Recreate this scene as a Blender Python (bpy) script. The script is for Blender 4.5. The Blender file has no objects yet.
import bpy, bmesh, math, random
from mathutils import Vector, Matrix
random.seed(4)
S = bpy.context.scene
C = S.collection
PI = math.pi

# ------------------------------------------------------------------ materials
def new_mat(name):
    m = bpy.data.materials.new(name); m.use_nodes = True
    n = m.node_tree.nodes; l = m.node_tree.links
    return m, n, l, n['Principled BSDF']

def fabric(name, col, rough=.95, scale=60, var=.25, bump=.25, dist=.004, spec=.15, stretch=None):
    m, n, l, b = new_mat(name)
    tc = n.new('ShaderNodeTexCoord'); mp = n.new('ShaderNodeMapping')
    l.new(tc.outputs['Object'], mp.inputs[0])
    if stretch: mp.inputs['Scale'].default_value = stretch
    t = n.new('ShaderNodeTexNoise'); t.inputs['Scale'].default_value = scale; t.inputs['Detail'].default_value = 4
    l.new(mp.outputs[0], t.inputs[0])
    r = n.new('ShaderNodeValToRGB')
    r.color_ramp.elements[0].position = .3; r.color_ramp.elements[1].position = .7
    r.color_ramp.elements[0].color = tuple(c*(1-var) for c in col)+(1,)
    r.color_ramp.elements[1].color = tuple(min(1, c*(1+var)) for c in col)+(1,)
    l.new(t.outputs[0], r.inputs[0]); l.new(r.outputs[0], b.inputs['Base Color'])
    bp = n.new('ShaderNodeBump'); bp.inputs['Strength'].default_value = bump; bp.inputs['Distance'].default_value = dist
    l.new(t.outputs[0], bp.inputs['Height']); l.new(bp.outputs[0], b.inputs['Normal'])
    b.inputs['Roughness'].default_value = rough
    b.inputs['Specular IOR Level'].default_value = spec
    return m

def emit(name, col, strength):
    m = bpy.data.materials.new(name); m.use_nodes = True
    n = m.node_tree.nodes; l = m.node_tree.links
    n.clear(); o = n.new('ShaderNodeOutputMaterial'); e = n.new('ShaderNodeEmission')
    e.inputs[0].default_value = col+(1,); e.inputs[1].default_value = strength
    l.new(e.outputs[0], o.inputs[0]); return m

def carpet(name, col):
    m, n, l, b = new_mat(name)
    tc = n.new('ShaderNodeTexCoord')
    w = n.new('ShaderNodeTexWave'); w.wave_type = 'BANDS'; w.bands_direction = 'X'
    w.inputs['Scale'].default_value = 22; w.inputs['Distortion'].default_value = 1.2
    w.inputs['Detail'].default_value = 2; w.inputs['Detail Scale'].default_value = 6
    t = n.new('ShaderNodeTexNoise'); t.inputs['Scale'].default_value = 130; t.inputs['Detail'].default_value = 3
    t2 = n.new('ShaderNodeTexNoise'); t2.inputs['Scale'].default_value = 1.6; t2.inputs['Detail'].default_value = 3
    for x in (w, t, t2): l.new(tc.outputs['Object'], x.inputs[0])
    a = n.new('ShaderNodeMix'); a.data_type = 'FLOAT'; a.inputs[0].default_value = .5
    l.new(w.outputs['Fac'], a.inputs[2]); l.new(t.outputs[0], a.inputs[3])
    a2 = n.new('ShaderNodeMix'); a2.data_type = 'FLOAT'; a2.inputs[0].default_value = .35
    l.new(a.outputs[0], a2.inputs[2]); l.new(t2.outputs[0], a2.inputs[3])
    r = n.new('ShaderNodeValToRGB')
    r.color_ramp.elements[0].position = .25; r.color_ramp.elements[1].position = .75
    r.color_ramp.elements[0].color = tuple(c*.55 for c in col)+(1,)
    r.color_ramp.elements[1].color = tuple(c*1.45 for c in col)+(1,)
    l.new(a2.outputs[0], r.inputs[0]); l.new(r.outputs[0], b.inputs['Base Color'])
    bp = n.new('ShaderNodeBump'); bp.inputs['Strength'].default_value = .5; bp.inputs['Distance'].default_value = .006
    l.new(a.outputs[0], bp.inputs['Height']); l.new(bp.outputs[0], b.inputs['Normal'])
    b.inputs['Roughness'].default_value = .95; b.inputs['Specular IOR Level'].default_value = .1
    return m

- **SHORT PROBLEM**
Output the complete data exactly as written.

- **SOLUTION FOR THIS EXERCISE**
Recreate this scene as a Blender Python (bpy) script. The script is for Blender 4.5. The Blender file has no objects yet.
import bpy, bmesh, math, random
from mathutils import Vector, Matrix
random.seed(4)
S = bpy.context.scene
C = S.collection
PI = math.pi

# ------------------------------------------------------------------ materials
def new_mat(name):
    m = bpy.data.materials.new(name); m.use_nodes = True
    n = m.node_tree.nodes; l = m.node_tree.links
    return m, n, l, n['Principled BSDF']

def fabric(name, col, rough=.95, scale=60, var=.25, bump=.25, dist=.004, spec=.15, stretch=None):
    m, n, l, b = new_mat(name)
    tc = n.new('ShaderNodeTexCoord'); mp = n.new('ShaderNodeMapping')
    l.new(tc.outputs['Object'], mp.inputs[0])
    if stretch: mp.inputs['Scale'].default_value = stretch
    t = n.new('ShaderNodeTexNoise'); t.inputs['Scale'].default_value = scale; t.inputs['Detail'].default_value = 4
    l.new(mp.outputs[0], t.inputs[0])
    r = n.new('ShaderNodeValToRGB')
    r.color_ramp.elements[0].position = .3; r.color_ramp.elements[1].position = .7
    r.color_ramp.elements[0].color = tuple(c*(1-var) for c in col)+(1,)
    r.color_ramp.elements[1].color = tuple(min(1, c*(1+var)) for c in col)+(1,)
    l.new(t.outputs[0], r.inputs[0]); l.new(r.outputs[0], b.inputs['Base Color'])
    bp = n.new('ShaderNodeBump'); bp.inputs['Strength'].default_value = bump; bp.inputs['Distance'].default_value = dist
    l.new(t.outputs[0], bp.inputs['Height']); l.new(bp.outputs[0], b.inputs['Normal'])
    b.inputs['Roughness'].default_value = rough
    b.inputs['Specular IOR Level'].default_value = spec
    return m

def emit(name, col, strength):
    m = bpy.data.materials.new(name); m.use_nodes = True
    n = m.node_tree.nodes; l = m.node_tree.links
    n.clear(); o = n.new('ShaderNodeOutputMaterial'); e = n.new('ShaderNodeEmission')
    e.inputs[0].default_value = col+(1,); e.inputs[1].default_value = strength
    l.new(e.outputs[0], o.inputs[0]); return m

def carpet(name, col):
    m, n, l, b = new_mat(name)
    tc = n.new('ShaderNodeTexCoord')
    w = n.new('ShaderNodeTexWave'); w.wave_type = 'BANDS'; w.bands_direction = 'X'
    w.inputs['Scale'].default_value = 22; w.inputs['Distortion'].default_value = 1.2
    w.inputs['Detail'].default_value = 2; w.inputs['Detail Scale'].default_value = 6
    t = n.new('ShaderNodeTexNoise'); t.inputs['Scale'].default_value = 130; t.inputs['Detail'].default_value = 3
    t2 = n.new('ShaderNodeTexNoise'); t2.inputs['Scale'].default_value = 1.6; t2.inputs['Detail'].default_value = 3
    for x in (w, t, t2): l.new(tc.outputs['Object'], x.inputs[0])
    a = n.new('ShaderNodeMix'); a.data_type = 'FLOAT'; a.inputs[0].default_value = .5
    l.new(w.outputs['Fac'], a.inputs[2]); l.new(t.outputs[0], a.inputs[3])
    a2 = n.new('ShaderNodeMix'); a2.data_type = 'FLOAT'; a2.inputs[0].default_value = .35
    l.new(a.outputs[0], a2.inputs[2]); l.new(t2.outputs[0], a2.inputs[3])
    r = n.new('ShaderNodeValToRGB')
    r.color_ramp.elements[0].position = .25; r.color_ramp.elements[1].position = .75
    r.color_ramp.elements[0].color = tuple(c*.55 for c in col)+(1,)
    r.color_ramp.elements[1].color = tuple(c*1.45 for c in col)+(1,)
    l.new(a2.outputs[0], r.inputs[0]); l.new(r.outputs[0], b.inputs['Base Color'])
    bp = n.new('ShaderNodeBump'); bp.inputs['Strength'].default_value = .5; bp.inputs['Distance'].default_value = .006
    l.new(a.outputs[0], bp.inputs['Height']); l.new(bp.outputs[0], b.inputs['Normal'])
    b.inputs['Roughness'].default_value = .95; b.inputs['Specular IOR Level'].default_value = .1
    return m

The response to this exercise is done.